>> Start DATA SECTION

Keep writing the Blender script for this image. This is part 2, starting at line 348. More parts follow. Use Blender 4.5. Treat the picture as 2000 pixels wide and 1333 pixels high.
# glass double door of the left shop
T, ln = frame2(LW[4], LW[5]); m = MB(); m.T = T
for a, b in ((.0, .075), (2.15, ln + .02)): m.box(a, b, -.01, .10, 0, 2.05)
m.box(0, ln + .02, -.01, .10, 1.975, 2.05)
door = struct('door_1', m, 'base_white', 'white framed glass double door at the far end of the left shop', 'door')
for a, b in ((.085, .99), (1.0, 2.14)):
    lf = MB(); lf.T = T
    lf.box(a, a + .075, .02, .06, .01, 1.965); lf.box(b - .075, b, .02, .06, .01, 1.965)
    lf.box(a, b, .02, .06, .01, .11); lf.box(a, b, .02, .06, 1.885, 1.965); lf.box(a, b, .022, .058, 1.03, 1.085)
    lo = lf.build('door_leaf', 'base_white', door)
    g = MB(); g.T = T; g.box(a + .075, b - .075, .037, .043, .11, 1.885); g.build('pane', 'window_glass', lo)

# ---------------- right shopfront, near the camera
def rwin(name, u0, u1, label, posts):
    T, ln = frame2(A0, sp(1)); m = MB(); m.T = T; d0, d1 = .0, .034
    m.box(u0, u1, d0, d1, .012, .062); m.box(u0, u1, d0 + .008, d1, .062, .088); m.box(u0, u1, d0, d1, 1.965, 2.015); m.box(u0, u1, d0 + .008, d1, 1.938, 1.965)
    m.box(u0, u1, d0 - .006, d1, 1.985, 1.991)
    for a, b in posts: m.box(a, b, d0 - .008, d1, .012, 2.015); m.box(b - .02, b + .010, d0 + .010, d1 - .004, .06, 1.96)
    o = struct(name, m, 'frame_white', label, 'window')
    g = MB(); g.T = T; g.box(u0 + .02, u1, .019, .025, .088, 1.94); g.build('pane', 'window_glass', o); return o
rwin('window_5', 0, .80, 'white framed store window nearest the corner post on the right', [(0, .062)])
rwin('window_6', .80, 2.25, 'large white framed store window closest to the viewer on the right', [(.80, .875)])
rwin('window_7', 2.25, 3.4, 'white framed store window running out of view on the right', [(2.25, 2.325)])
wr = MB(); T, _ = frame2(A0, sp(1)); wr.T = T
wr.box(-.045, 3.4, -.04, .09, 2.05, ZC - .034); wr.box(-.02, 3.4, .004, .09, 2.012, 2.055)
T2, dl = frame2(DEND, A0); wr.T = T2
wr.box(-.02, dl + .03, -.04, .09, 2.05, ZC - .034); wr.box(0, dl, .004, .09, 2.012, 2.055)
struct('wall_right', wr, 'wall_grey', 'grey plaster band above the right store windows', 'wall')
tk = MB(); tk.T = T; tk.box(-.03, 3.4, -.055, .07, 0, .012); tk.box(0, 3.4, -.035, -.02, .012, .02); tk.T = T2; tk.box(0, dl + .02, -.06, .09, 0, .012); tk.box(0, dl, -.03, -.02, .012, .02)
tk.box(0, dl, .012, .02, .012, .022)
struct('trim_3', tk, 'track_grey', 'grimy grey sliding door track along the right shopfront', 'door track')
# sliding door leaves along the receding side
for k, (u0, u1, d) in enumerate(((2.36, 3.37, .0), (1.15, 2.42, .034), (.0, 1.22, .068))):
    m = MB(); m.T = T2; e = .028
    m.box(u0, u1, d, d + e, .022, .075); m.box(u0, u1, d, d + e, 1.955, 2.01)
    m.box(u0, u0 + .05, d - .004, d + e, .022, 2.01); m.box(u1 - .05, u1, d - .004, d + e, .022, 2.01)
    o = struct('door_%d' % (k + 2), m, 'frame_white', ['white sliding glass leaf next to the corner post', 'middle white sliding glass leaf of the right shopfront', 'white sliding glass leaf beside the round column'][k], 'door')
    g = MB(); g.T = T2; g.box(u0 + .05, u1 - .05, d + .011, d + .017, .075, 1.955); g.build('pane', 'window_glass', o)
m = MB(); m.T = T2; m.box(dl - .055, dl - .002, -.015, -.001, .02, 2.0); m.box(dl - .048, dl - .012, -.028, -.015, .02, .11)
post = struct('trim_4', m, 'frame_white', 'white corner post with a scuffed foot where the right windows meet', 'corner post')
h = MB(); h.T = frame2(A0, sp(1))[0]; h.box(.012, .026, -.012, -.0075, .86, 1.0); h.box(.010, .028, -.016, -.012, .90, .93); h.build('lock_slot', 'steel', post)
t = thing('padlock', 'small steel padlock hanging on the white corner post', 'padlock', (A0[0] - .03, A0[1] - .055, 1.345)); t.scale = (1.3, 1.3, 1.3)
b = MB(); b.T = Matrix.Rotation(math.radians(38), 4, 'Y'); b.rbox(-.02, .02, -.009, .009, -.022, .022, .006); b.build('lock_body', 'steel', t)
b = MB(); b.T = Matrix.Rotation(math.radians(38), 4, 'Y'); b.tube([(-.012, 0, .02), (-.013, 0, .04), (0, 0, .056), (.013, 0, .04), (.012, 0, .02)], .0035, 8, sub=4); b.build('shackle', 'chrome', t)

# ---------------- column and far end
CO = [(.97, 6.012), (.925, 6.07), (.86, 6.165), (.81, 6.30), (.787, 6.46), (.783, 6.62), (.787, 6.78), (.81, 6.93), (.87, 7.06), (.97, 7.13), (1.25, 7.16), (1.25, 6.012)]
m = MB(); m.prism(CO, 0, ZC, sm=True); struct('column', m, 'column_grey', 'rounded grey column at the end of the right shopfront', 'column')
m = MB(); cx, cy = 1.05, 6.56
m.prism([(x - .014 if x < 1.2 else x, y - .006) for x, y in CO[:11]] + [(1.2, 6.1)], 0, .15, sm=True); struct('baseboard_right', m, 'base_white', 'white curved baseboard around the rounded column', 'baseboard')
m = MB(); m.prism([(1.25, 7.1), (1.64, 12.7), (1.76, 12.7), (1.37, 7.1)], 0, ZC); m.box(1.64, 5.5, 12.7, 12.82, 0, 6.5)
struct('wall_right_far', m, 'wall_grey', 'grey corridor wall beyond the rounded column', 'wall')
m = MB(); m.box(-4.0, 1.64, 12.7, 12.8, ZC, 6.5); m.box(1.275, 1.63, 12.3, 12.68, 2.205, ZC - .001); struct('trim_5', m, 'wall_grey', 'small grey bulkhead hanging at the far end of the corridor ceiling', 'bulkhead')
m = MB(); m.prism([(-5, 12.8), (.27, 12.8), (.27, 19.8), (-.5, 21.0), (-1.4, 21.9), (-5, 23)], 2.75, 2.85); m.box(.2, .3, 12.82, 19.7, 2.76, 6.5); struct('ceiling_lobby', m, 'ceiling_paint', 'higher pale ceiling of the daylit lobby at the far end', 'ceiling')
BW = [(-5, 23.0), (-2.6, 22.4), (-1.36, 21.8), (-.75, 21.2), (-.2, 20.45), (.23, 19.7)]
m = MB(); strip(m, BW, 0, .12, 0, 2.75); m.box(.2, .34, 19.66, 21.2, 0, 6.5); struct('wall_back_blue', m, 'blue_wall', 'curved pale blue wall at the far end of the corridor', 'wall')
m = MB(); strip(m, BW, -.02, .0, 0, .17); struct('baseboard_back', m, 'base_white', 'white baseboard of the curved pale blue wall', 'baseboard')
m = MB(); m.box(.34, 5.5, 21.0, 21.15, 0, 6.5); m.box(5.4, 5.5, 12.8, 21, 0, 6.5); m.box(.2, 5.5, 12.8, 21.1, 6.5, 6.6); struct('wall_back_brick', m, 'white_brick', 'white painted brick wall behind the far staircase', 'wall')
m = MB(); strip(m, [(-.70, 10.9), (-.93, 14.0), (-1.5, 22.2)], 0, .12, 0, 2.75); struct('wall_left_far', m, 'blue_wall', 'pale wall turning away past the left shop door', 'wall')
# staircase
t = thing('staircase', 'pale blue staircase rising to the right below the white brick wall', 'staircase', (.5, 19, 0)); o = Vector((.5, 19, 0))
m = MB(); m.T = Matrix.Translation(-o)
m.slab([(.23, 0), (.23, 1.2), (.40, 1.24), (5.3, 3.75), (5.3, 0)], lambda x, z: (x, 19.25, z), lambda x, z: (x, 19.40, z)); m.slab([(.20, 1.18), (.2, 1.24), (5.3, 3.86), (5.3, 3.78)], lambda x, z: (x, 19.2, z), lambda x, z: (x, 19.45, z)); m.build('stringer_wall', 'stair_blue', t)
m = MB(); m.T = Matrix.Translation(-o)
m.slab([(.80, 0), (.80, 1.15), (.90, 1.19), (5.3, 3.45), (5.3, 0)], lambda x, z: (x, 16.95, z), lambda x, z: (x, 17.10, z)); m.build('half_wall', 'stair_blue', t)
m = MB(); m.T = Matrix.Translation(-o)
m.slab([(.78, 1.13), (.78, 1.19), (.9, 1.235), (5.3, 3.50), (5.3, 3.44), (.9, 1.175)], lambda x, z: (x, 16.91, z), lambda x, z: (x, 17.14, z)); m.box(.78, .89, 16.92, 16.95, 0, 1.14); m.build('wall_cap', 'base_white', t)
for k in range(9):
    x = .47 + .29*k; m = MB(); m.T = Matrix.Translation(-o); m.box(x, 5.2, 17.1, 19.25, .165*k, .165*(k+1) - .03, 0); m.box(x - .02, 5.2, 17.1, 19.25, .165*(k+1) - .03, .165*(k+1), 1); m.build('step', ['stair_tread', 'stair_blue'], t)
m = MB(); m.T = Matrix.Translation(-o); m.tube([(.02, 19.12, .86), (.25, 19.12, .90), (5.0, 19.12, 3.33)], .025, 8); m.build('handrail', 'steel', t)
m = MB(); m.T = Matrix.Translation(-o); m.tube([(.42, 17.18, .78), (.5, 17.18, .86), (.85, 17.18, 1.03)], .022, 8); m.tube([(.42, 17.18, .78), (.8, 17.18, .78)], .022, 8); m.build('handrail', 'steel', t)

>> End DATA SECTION

THE REQUEST> Set down, exactly as written, each line of the data from its opening line through the one containing "g = MB(); g.T = T; g.box(a". Output nothing more.

FULL SOLUTION>
Keep writing the Blender script for this image. This is part 2, starting at line 348. More parts follow. Use Blender 4.5. Treat the picture as 2000 pixels wide and 1333 pixels high.
# glass double door of the left shop
T, ln = frame2(LW[4], LW[5]); m = MB(); m.T = T
for a, b in ((.0, .075), (2.15, ln + .02)): m.box(a, b, -.01, .10, 0, 2.05)
m.box(0, ln + .02, -.01, .10, 1.975, 2.05)
door = struct('door_1', m, 'base_white', 'white framed glass double door at the far end of the left shop', 'door')
for a, b in ((.085, .99), (1.0, 2.14)):
    lf = MB(); lf.T = T
    lf.box(a, a + .075, .02, .06, .01, 1.965); lf.box(b - .075, b, .02, .06, .01, 1.965)
    lf.box(a, b, .02, .06, .01, .11); lf.box(a, b, .02, .06, 1.885, 1.965); lf.box(a, b, .022, .058, 1.03, 1.085)
    lo = lf.build('door_leaf', 'base_white', door)
    g = MB(); g.T = T; g.box(a + .075, b - .075, .037, .043, .11, 1.885); g.build('pane', 'window_glass', lo)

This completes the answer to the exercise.